Rows from a 3D scene dataset
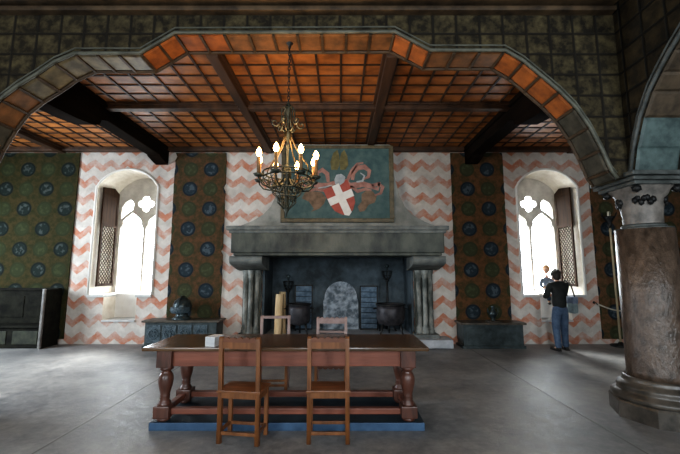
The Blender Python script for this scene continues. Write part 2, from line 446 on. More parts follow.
# ------------------------------------------------------------------ arcade (wooden arches)
AY0, AY1 = 4.15, 4.55
AC = -.66
def cam_xz(px, py, Y):
    """a measured photo point on the upright plane at depth Y"""
    u, v = (px - 340) / 360, (227 - py) / 360
    t = math.radians(7.1)
    yc = math.cos(t) - v * math.sin(t); z = math.sin(t) + v * math.cos(t)
    return (u / yc * Y, 1.65 + z / yc * Y)
right_half = [cam_xz(*p, AY0) for p in ((395, 31.5), (430, 50), (505, 50), (524, 61), (541, 75), (560, 91), (576, 107), (590, 127), (602, 150), (611, 170), (617, 178))]
left_half = [(2 * AC - x, z) for x, z in right_half][::-1]
left_half = [cam_xz(*p, AY0) for p in ((-49, 178), (-40, 165), (-28, 140), (-14, 117), (0, 99), (17, 86), (35, 75), (54, 62), (75, 53), (140, 53), (175, 32.5))]
prof = left_half + right_half
x_l, x_r = prof[0][0], prof[-1][0]
spring = prof[-1][1]
# solid wall above the arch; beyond the right pillar the next arch starts
XC, YCOL = 3.72, 4.38
nxt = [(2 * XC - x, z) for x, z in right_half][::-1]
outline = [(x_l - .7, 0), (x_l, 0)] + prof + nxt + [(XR, nxt[-1][1]), (XR, 5.05), (x_l - .7, 5.05)]
mb = MB(); me = shape([outline], AY0, AY1); mb.mesh(me)
struct(mb.build('wall_arcade', M['arc_face']))
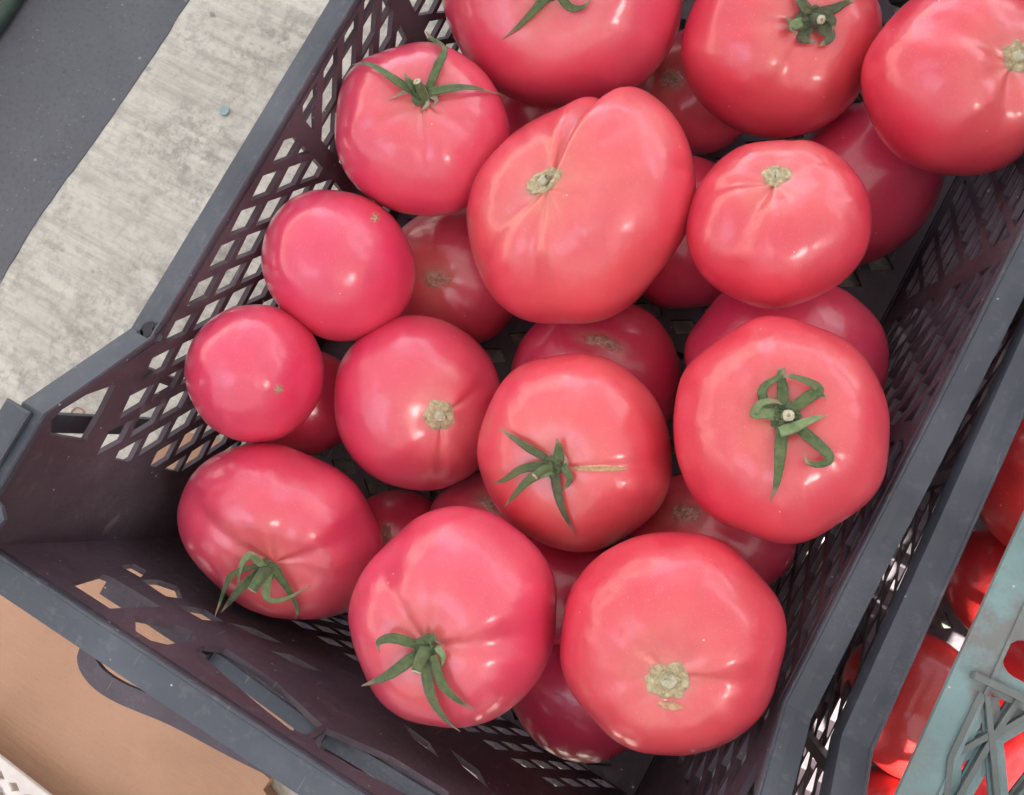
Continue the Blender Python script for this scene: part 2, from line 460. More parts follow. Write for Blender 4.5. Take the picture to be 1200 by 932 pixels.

Task prompt
Retype the whole listing, keeping every line identical and omitting all pictures.

Result of the task
The Blender Python script for this scene continues. Write part 2, from line 446 on. More parts follow.
# ------------------------------------------------------------------ arcade (wooden arches)
AY0, AY1 = 4.15, 4.55
AC = -.66
def cam_xz(px, py, Y):
    """a measured photo point on the upright plane at depth Y"""
    u, v = (px - 340) / 360, (227 - py) / 360
    t = math.radians(7.1)
    yc = math.cos(t) - v * math.sin(t); z = math.sin(t) + v * math.cos(t)
    return (u / yc * Y, 1.65 + z / yc * Y)
right_half = [cam_xz(*p, AY0) for p in ((395, 31.5), (430, 50), (505, 50), (524, 61), (541, 75), (560, 91), (576, 107), (590, 127), (602, 150), (611, 170), (617, 178))]
left_half = [(2 * AC - x, z) for x, z in right_half][::-1]
left_half = [cam_xz(*p, AY0) for p in ((-49, 178), (-40, 165), (-28, 140), (-14, 117), (0, 99), (17, 86), (35, 75), (54, 62), (75, 53), (140, 53), (175, 32.5))]
prof = left_half + right_half
x_l, x_r = prof[0][0], prof[-1][0]
spring = prof[-1][1]
# solid wall above the arch; beyond the right pillar the next arch starts
XC, YCOL = 3.72, 4.38
nxt = [(2 * XC - x, z) for x, z in right_half][::-1]
outline = [(x_l - .7, 0), (x_l, 0)] + prof + nxt + [(XR, nxt[-1][1]), (XR, 5.05), (x_l - .7, 5.05)]
mb = MB(); me = shape([outline], AY0, AY1); mb.mesh(me)
struct(mb.build('wall_arcade', M['arc_face']))
Continue the Blender Python script for this scene: part 2, from line 460. More parts follow. Write for Blender 4.5. Take the picture to be 1200 by 932 pixels.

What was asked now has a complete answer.